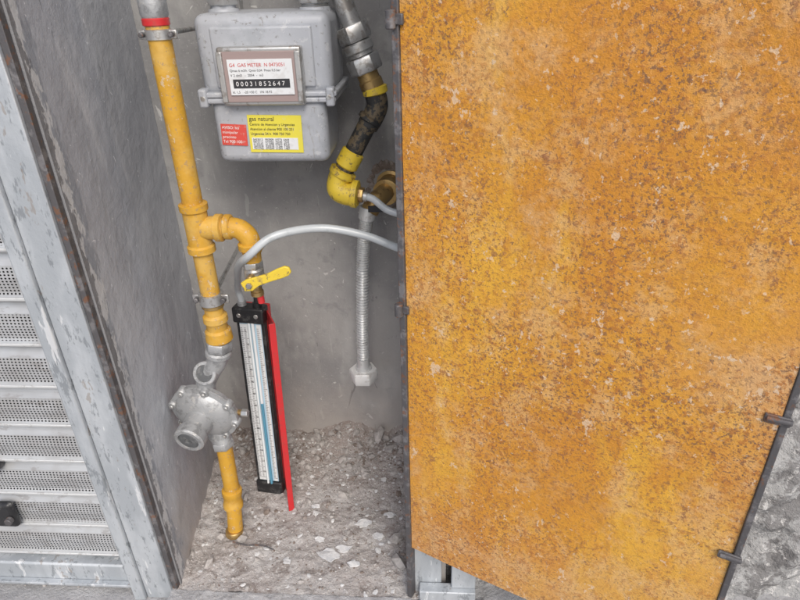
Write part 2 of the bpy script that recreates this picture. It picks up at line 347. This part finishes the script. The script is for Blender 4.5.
for nm,x in(('inlet',cx-.072),('outlet',cx+.075)):
    lathe(nm+'_boss',gm,MET,(x,1.045,.998),(0,0,1),[(0,.026),(.008,.024),(.010,.020),(.03,.020)],32)
    hexn(nm+'_nut',gm,ZINC,(x,1.045,1.012),(0,0,1),.03,.027,.2)
    lathe(nm+'_pipe',gm,ZINC,(x,1.045,1.04),(0,0,1),[(0,.017),(.45,.017)],24)
for k in range(4): lathe('thread_%d'%k,gm,ZINC,(cx+.075,1.045,1.0+.003*k),(0,0,1),[(0,.021),(.0008,.0225),(.0016,.021)],32)
# ---------------------------------------------------------------- yellow gas pipe
yp=grp('yellow_gas_pipe'); Y=.89; px=-.388; R0=.0162
cyl('riser',yp,YEL,(-.389,Y,ZT),(px,Y,.50),R0)
lathe('top_coupling',yp,CAST,(-.389,Y,1.004),(0,0,1),[(0,.017),(.004,.019),(.03,.019),(.034,.017),(.05,.017),(.052,.0225),(.09,.0225)],32)
cyl('top_seal',yp,RED,(-.389,Y,.994),(-.389,Y,1.004),.0185)
def clamp(z,rr,par,h=.007,e=.006):
    lathe('clamp_band',par,ZINC,(px,Y,z-h),(0,0,1),[(0,rr),(.001,rr+.0015),(2*h-.001,rr+.0015),(2*h,rr)],32)
    for s in(-1,1):
        c=V((px+s*(rr+.004),Y-.002,z)); box('clamp_ear',par,ZINC,c.x-e,c.x+e,c.y-.003,c.y+.003,z-e,z+e,.0015)
        cyl('clamp_screw',par,OLDST,(c.x,c.y-.003,z),(c.x,c.y-.012,z),e*.6,12)
    cyl('clamp_rod',par,ZINC,(px,Y+rr,z),(px-.03,1.185,z-.01),.004,12)
clamp(.983,.017,yp); clamp(.566,.0195,yp,.010,.008)
lathe('clamp_rubber',yp,BRASS,(px,Y,.549),(0,0,1),[(0,.0175),(.001,.0192),(.006,.0192),(.007,.0175)],28)
lathe('tee_run',yp,YEL,(px,Y,.652),(0,0,1),[(0,.0185),(.002,.0225),(.012,.0225),(.015,.0195),(.071,.0195),(.074,.0225),(.084,.0225),(.086,.0185)],32)
lathe('tee_branch',yp,YEL,(px+.01,Y,.695),(1,0,0),[(0,.019),(.020,.019),(.0215,.0225),(.031,.0225),(.033,.018)],32)
sweep('branch',yp,YEL,[(px+.03,Y,.695),(-.335,Y-.001,.696),(-.318,Y-.002,.693),(-.306,Y-.003,.681),(-.303,Y-.004,.668),(-.303,Y-.005,.655)],.0165)
lathe('elbow_ring_in',yp,YEL,(-.343,Y,.6965),(1,0,0),[(0,.018),(.002,.0205),(.010,.0205),(.012,.018)],32)
lathe('elbow_ring_out',yp,YEL,(-.303,Y-.0045,.672),(0,0,-1),[(0,.018),(.002,.0205),(.011,.0205),(.013,.018)],32)
cyl('branch_tail',yp,YEL,(-.303,Y-.005,.66),(-.304,Y-.006,.632),.0150)
lathe('reducer',yp,YEL,(px,Y,.535),(0,0,-1),[(0,.017),(.004,.021),(.014,.0215),(.018,.0185),(.030,.0185),(.034,.0225),(.052,.024),(.056,.020)],32)
# ---------------------------------------------------------------- valve
vl=grp('ball_valve'); vx,vy=-.304,.884
hexn('body_top',vl,ZINC,(vx,vy,.640),(0,0,-1),.012,.0175)
lathe('body',vl,ZINC,(vx,vy,.628),(0,0,-1),[(0,.013),(.004,.0165),(.018,.0165),(.022,.013)],28)
hexn('body_bottom',vl,ZINC,(vx,vy,.606),(0,0,-1),.010,.0165)
lathe('spout',vl,BRASS,(vx,vy,.596),(0,0,-1),[(0,.009),(.012,.009),(.013,.011),(.020,.011)],20)
cyl('stem',vl,BRASS,(vx,vy-.014,.617),(vx,vy-.030,.617),.006)
bm=bmesh.new()
path=[(vx-.012,.606,.0075),(vx,.610,.0105),(vx+.014,.617,.0075),(vx+.035,.624,.007),(vx+.052,.631,.0085),(vx+.064,.636,.0082),(vx+.070,.638,.004)]
prev=None
for x,z,w in path:
    ring=[bm.verts.new((x-w*.35,vy-.033,z+w)),bm.verts.new((x+w*.35,vy-.033,z-w)),bm.verts.new((x+w*.35,vy-.0275,z-w)),bm.verts.new((x-w*.35,vy-.0275,z+w))]
    if prev:
        for k in range(4): bm.faces.new((prev[k],prev[(k+1)%4],ring[(k+1)%4],ring[k]))
    else: bm.faces.new(ring)
    prev=ring
bm.faces.new(prev); fin(bm,'lever',YEL2,vl,.0018,False,3)
cyl('lever_nut',vl,ZINC,(vx,vy-.033,.6105),(vx,vy-.039,.6105),.0055,6)
cyl('red_cap',vl,RED,(vx+.004,vy,.577),(vx+.005,vy,.560),.006)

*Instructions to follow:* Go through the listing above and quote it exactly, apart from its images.

*Output for this exercise:*
Write part 2 of the bpy script that recreates this picture. It picks up at line 347. This part finishes the script. The script is for Blender 4.5.
for nm,x in(('inlet',cx-.072),('outlet',cx+.075)):
    lathe(nm+'_boss',gm,MET,(x,1.045,.998),(0,0,1),[(0,.026),(.008,.024),(.010,.020),(.03,.020)],32)
    hexn(nm+'_nut',gm,ZINC,(x,1.045,1.012),(0,0,1),.03,.027,.2)
    lathe(nm+'_pipe',gm,ZINC,(x,1.045,1.04),(0,0,1),[(0,.017),(.45,.017)],24)
for k in range(4): lathe('thread_%d'%k,gm,ZINC,(cx+.075,1.045,1.0+.003*k),(0,0,1),[(0,.021),(.0008,.0225),(.0016,.021)],32)
# ---------------------------------------------------------------- yellow gas pipe
yp=grp('yellow_gas_pipe'); Y=.89; px=-.388; R0=.0162
cyl('riser',yp,YEL,(-.389,Y,ZT),(px,Y,.50),R0)
lathe('top_coupling',yp,CAST,(-.389,Y,1.004),(0,0,1),[(0,.017),(.004,.019),(.03,.019),(.034,.017),(.05,.017),(.052,.0225),(.09,.0225)],32)
cyl('top_seal',yp,RED,(-.389,Y,.994),(-.389,Y,1.004),.0185)
def clamp(z,rr,par,h=.007,e=.006):
    lathe('clamp_band',par,ZINC,(px,Y,z-h),(0,0,1),[(0,rr),(.001,rr+.0015),(2*h-.001,rr+.0015),(2*h,rr)],32)
    for s in(-1,1):
        c=V((px+s*(rr+.004),Y-.002,z)); box('clamp_ear',par,ZINC,c.x-e,c.x+e,c.y-.003,c.y+.003,z-e,z+e,.0015)
        cyl('clamp_screw',par,OLDST,(c.x,c.y-.003,z),(c.x,c.y-.012,z),e*.6,12)
    cyl('clamp_rod',par,ZINC,(px,Y+rr,z),(px-.03,1.185,z-.01),.004,12)
clamp(.983,.017,yp); clamp(.566,.0195,yp,.010,.008)
lathe('clamp_rubber',yp,BRASS,(px,Y,.549),(0,0,1),[(0,.0175),(.001,.0192),(.006,.0192),(.007,.0175)],28)
lathe('tee_run',yp,YEL,(px,Y,.652),(0,0,1),[(0,.0185),(.002,.0225),(.012,.0225),(.015,.0195),(.071,.0195),(.074,.0225),(.084,.0225),(.086,.0185)],32)
lathe('tee_branch',yp,YEL,(px+.01,Y,.695),(1,0,0),[(0,.019),(.020,.019),(.0215,.0225),(.031,.0225),(.033,.018)],32)
sweep('branch',yp,YEL,[(px+.03,Y,.695),(-.335,Y-.001,.696),(-.318,Y-.002,.693),(-.306,Y-.003,.681),(-.303,Y-.004,.668),(-.303,Y-.005,.655)],.0165)
lathe('elbow_ring_in',yp,YEL,(-.343,Y,.6965),(1,0,0),[(0,.018),(.002,.0205),(.010,.0205),(.012,.018)],32)
lathe('elbow_ring_out',yp,YEL,(-.303,Y-.0045,.672),(0,0,-1),[(0,.018),(.002,.0205),(.011,.0205),(.013,.018)],32)
cyl('branch_tail',yp,YEL,(-.303,Y-.005,.66),(-.304,Y-.006,.632),.0150)
lathe('reducer',yp,YEL,(px,Y,.535),(0,0,-1),[(0,.017),(.004,.021),(.014,.0215),(.018,.0185),(.030,.0185),(.034,.0225),(.052,.024),(.056,.020)],32)
# ---------------------------------------------------------------- valve
vl=grp('ball_valve'); vx,vy=-.304,.884
hexn('body_top',vl,ZINC,(vx,vy,.640),(0,0,-1),.012,.0175)
lathe('body',vl,ZINC,(vx,vy,.628),(0,0,-1),[(0,.013),(.004,.0165),(.018,.0165),(.022,.013)],28)
hexn('body_bottom',vl,ZINC,(vx,vy,.606),(0,0,-1),.010,.0165)
lathe('spout',vl,BRASS,(vx,vy,.596),(0,0,-1),[(0,.009),(.012,.009),(.013,.011),(.020,.011)],20)
cyl('stem',vl,BRASS,(vx,vy-.014,.617),(vx,vy-.030,.617),.006)
bm=bmesh.new()
path=[(vx-.012,.606,.0075),(vx,.610,.0105),(vx+.014,.617,.0075),(vx+.035,.624,.007),(vx+.052,.631,.0085),(vx+.064,.636,.0082),(vx+.070,.638,.004)]
prev=None
for x,z,w in path:
    ring=[bm.verts.new((x-w*.35,vy-.033,z+w)),bm.verts.new((x+w*.35,vy-.033,z-w)),bm.verts.new((x+w*.35,vy-.0275,z-w)),bm.verts.new((x-w*.35,vy-.0275,z+w))]
    if prev:
        for k in range(4): bm.faces.new((prev[k],prev[(k+1)%4],ring[(k+1)%4],ring[k]))
    else: bm.faces.new(ring)
    prev=ring
bm.faces.new(prev); fin(bm,'lever',YEL2,vl,.0018,False,3)
cyl('lever_nut',vl,ZINC,(vx,vy-.033,.6105),(vx,vy-.039,.6105),.0055,6)
cyl('red_cap',vl,RED,(vx+.004,vy,.577),(vx+.005,vy,.560),.006)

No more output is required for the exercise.